How to Create a Mailing List in Gmail: A Complete Guide

Gmail doesn't have a button labeled "Create Mailing List" — which confuses a lot of people. But the feature absolutely exists. It's just called something different and lives in a place most users never think to look. Here's exactly how it works, what affects the experience, and what you'll need to think through for your own situation.

What Gmail Actually Calls a Mailing List

In Gmail's ecosystem, mailing lists are managed through Google Contacts, not Gmail itself. The feature is called a Label in Google Contacts — and when you apply a label to a group of contacts, you can use that label as a recipient in Gmail to email everyone on it at once.

This is an important distinction. You're not creating a list inside Gmail's compose window. You're organizing contacts in Google Contacts, then referencing that group from Gmail.

How to Create a Contact Group (Mailing List) Step by Step

Using Google Contacts on Desktop

  1. Go to contacts.google.com — sign in with your Google account if prompted.
  2. Select the contacts you want to include by checking the boxes next to their names.
  3. Click the label icon (it looks like a tag) in the top toolbar.
  4. Choose Create label, give it a name (e.g., "Book Club" or "Work Team"), and click Save.
  5. Your group is now created and those contacts are tagged with that label.

To email the group, open Gmail, start a new message, and begin typing the label name in the To field. Gmail will suggest the group, and selecting it will auto-populate all associated email addresses.

Adding Contacts to an Existing Label

You don't have to build the whole list at once. To add someone later:

  • Open Google Contacts
  • Find the contact
  • Click the three-dot menu or the label icon
  • Assign them to the existing label

Removing someone works the same way — you remove the label from their contact card without deleting the contact itself.

On Mobile

The Google Contacts app on Android supports label creation. On iOS, the experience is more limited — you may find it easier to manage groups through a browser on your phone rather than the app. Gmail's mobile app will still recognize and suggest group labels when composing, as long as they were created through Google Contacts.

Key Variables That Affect How This Works for You

Not everyone's experience will look identical. Several factors shape what's possible and how smoothly it runs:

Account type matters significantly. Personal Gmail accounts and Google Workspace (formerly G Suite) accounts have different sending limits and contact management features. Workspace accounts — used by businesses and organizations — have access to Directory contacts shared across an organization, which personal accounts don't.

Gmail's sending limits apply to group emails. Gmail imposes daily sending limits: around 500 recipients per day for personal accounts and higher thresholds for Workspace accounts. If your mailing list is large, a single group email could consume a significant portion of that limit. Sending to a label with 200 contacts counts as 200 individual sends toward that cap.

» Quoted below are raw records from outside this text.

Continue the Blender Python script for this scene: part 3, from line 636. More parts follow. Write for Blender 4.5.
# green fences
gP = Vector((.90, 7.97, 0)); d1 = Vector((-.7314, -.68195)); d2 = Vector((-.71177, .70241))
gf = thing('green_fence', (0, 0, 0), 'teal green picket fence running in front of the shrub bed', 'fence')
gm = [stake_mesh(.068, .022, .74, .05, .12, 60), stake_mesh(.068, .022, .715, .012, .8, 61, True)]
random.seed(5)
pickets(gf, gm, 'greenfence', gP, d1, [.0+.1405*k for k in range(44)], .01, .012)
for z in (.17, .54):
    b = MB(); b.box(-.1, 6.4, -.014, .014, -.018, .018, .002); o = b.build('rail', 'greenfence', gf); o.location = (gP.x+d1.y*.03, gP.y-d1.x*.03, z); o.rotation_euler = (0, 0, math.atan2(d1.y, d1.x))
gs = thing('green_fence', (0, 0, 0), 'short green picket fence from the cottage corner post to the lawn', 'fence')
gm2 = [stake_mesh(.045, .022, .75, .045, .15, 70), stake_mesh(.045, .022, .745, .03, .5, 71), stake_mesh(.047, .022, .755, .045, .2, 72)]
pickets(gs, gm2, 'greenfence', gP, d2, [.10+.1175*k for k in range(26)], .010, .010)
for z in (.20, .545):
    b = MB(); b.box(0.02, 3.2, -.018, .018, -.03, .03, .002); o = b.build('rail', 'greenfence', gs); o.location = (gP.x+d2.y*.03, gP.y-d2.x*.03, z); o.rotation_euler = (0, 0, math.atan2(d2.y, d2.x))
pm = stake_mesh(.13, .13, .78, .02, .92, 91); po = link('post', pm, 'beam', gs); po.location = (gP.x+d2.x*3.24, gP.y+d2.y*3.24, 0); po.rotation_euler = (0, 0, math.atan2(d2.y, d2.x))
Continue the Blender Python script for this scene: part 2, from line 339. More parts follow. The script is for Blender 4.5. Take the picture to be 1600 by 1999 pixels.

Contact source affects availability. Contacts must exist in Google Contacts — not just as past email correspondents. Gmail does auto-save some contacts from email history, but those may not always appear cleanly in labels. You may need to manually verify or import contacts before building your list.

Importing contacts in bulk is possible via CSV file. Google Contacts accepts standard CSV exports from Outlook, Excel, or other contact managers. After importing, you can batch-select imported contacts and assign them a label immediately.

Where This Approach Works Well — and Where It Falls Short 📋

For small to medium groups — think a neighborhood committee, a study group, a small team — Gmail's label-based system works cleanly and requires no extra tools.

The friction increases as lists grow or needs become more sophisticated:

Use CaseGmail Labels Handle It?
Emailing 10–30 people occasionally✅ Works well
Weekly updates to 100+ contacts⚠️ Possible but limit-sensitive
Tracking who opened or clicked❌ Not supported
Unsubscribe management❌ Not built in
Scheduled or automated sends❌ Requires add-ons or other tools
Segmenting lists by behavior❌ Not a Gmail feature

For anything involving tracking, automation, or regulatory compliance (like CAN-SPAM or GDPR requirements for marketing emails), Gmail's native group feature isn't designed to cover those needs. That's where dedicated email marketing platforms enter the picture — but whether you need that depends entirely on what you're trying to do.

Keeping Your List Accurate Over Time

Labels don't update automatically. If someone changes their email address, you'll need to update their contact card manually. If contacts are added to your Google account through other means (calendar invites, for example), they won't automatically appear in your label.

A practical habit: review your labels before any important group send. Open the label in Google Contacts, confirm the list looks right, and check for outdated addresses or missing names. 📬

The Part That Depends on Your Situation

The mechanics of creating a Gmail mailing list are straightforward once you know where to look. But how well this setup serves you depends on factors specific to your situation — how many people you're reaching, how often you send, whether you need any visibility into delivery or engagement, and whether you're using a personal Gmail account or a Workspace account with its different capabilities and limits.

Those variables determine whether Gmail's built-in contact label system is all you'll ever need, or just a starting point.